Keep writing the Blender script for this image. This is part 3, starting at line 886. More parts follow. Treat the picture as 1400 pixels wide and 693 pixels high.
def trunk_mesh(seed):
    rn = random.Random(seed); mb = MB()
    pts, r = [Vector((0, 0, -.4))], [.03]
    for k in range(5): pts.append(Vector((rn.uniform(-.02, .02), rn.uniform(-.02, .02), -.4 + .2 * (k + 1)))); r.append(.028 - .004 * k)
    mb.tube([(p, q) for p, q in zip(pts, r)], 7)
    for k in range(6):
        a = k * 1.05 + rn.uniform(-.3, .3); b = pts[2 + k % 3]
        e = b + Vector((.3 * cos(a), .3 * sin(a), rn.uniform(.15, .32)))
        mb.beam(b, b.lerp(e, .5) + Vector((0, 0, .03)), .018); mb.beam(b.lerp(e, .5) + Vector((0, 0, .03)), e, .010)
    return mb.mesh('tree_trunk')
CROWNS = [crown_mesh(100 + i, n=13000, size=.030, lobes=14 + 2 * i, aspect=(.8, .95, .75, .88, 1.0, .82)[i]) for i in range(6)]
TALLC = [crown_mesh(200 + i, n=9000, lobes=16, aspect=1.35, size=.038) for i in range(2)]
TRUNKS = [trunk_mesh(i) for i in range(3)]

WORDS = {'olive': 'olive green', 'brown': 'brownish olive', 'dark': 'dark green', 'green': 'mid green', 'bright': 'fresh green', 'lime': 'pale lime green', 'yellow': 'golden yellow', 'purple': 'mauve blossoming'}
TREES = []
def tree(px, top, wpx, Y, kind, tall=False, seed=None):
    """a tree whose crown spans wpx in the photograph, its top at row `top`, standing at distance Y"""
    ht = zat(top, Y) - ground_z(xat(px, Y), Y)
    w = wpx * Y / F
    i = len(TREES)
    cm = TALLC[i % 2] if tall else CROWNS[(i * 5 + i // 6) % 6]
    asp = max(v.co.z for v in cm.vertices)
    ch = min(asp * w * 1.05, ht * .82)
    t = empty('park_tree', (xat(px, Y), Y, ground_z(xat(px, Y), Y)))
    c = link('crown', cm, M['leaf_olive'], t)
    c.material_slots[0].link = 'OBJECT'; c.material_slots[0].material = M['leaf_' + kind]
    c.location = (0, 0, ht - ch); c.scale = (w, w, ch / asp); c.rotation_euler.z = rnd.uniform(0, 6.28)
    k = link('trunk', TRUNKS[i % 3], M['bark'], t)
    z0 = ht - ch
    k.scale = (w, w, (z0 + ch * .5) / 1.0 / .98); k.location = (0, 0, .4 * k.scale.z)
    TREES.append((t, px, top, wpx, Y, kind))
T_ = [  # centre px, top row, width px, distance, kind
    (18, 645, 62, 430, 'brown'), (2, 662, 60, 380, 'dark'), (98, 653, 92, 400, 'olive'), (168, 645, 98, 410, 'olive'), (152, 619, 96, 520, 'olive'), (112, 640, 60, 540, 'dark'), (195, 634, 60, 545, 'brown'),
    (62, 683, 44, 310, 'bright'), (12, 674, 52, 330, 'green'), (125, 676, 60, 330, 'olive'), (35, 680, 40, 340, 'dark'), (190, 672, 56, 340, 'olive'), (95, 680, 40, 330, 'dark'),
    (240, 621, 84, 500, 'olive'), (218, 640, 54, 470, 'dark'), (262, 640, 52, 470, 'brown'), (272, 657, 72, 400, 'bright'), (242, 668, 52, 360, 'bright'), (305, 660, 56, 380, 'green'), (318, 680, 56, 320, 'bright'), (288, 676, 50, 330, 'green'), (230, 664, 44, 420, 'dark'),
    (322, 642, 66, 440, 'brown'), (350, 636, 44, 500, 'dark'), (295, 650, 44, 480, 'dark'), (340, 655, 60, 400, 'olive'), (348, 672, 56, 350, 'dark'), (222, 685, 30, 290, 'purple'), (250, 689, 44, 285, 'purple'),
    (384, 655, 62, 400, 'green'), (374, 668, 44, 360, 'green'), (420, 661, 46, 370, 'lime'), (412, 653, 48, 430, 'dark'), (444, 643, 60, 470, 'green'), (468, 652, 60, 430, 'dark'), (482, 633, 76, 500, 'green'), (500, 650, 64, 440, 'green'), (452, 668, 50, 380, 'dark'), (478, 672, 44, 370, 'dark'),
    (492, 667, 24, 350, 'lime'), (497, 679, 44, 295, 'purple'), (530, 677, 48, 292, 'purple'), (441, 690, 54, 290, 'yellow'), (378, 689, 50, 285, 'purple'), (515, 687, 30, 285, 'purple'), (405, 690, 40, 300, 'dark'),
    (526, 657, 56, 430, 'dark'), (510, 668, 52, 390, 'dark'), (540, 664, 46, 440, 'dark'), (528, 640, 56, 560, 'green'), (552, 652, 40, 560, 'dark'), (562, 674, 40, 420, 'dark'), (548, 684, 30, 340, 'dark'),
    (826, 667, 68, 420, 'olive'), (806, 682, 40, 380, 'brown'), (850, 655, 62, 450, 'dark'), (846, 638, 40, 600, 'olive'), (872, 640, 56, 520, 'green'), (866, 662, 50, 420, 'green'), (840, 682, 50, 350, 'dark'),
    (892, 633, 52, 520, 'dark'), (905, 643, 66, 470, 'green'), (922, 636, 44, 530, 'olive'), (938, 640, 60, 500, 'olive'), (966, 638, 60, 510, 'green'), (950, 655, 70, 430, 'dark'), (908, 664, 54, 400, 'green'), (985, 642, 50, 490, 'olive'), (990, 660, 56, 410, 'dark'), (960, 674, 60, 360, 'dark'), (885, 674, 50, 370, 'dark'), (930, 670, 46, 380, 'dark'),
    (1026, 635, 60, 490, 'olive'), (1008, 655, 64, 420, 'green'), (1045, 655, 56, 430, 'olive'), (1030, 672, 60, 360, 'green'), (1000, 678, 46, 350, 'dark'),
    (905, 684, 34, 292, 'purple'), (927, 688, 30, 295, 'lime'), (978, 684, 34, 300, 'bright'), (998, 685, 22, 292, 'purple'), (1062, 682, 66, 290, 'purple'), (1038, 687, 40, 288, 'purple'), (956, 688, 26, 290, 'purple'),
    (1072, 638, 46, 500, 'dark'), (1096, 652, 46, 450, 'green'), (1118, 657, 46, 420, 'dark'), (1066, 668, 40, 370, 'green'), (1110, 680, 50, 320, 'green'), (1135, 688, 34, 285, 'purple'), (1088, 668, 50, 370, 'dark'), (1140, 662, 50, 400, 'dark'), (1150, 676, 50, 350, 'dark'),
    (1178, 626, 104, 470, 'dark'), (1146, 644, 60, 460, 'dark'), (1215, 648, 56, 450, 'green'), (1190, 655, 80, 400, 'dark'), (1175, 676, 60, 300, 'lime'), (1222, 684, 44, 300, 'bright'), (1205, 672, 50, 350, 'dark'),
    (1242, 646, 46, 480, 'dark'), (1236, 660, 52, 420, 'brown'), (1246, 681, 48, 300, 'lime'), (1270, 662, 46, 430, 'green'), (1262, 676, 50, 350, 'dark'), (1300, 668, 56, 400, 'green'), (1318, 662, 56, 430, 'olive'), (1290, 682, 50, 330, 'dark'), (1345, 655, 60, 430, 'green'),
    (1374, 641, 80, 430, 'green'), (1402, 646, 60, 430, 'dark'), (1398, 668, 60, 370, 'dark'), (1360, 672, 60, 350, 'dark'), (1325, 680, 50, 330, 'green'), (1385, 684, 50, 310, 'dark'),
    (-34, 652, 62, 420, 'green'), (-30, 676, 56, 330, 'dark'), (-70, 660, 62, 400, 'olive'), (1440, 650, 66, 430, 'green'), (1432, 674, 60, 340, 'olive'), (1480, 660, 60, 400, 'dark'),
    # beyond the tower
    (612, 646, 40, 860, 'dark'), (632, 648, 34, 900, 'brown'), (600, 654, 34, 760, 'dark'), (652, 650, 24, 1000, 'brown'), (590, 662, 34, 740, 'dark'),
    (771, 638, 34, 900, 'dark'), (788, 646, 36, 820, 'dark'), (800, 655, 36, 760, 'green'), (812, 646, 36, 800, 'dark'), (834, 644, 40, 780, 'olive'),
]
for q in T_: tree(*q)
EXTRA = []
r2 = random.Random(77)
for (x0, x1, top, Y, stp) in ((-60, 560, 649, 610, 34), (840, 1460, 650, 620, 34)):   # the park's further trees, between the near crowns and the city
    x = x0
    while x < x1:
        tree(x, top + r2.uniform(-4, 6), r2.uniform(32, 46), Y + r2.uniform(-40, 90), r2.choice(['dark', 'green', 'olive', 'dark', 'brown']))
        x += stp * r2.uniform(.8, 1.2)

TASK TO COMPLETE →
The required output is the exact run of lines from the beginning of the listing above to the line that contains "TRUNKS = [trunk_mesh(i) for i in range(3)]", inclusive of both.

EXERCISE RESPONSE →
Keep writing the Blender script for this image. This is part 3, starting at line 886. More parts follow. Treat the picture as 1400 pixels wide and 693 pixels high.
def trunk_mesh(seed):
    rn = random.Random(seed); mb = MB()
    pts, r = [Vector((0, 0, -.4))], [.03]
    for k in range(5): pts.append(Vector((rn.uniform(-.02, .02), rn.uniform(-.02, .02), -.4 + .2 * (k + 1)))); r.append(.028 - .004 * k)
    mb.tube([(p, q) for p, q in zip(pts, r)], 7)
    for k in range(6):
        a = k * 1.05 + rn.uniform(-.3, .3); b = pts[2 + k % 3]
        e = b + Vector((.3 * cos(a), .3 * sin(a), rn.uniform(.15, .32)))
        mb.beam(b, b.lerp(e, .5) + Vector((0, 0, .03)), .018); mb.beam(b.lerp(e, .5) + Vector((0, 0, .03)), e, .010)
    return mb.mesh('tree_trunk')
CROWNS = [crown_mesh(100 + i, n=13000, size=.030, lobes=14 + 2 * i, aspect=(.8, .95, .75, .88, 1.0, .82)[i]) for i in range(6)]
TALLC = [crown_mesh(200 + i, n=9000, lobes=16, aspect=1.35, size=.038) for i in range(2)]
TRUNKS = [trunk_mesh(i) for i in range(3)]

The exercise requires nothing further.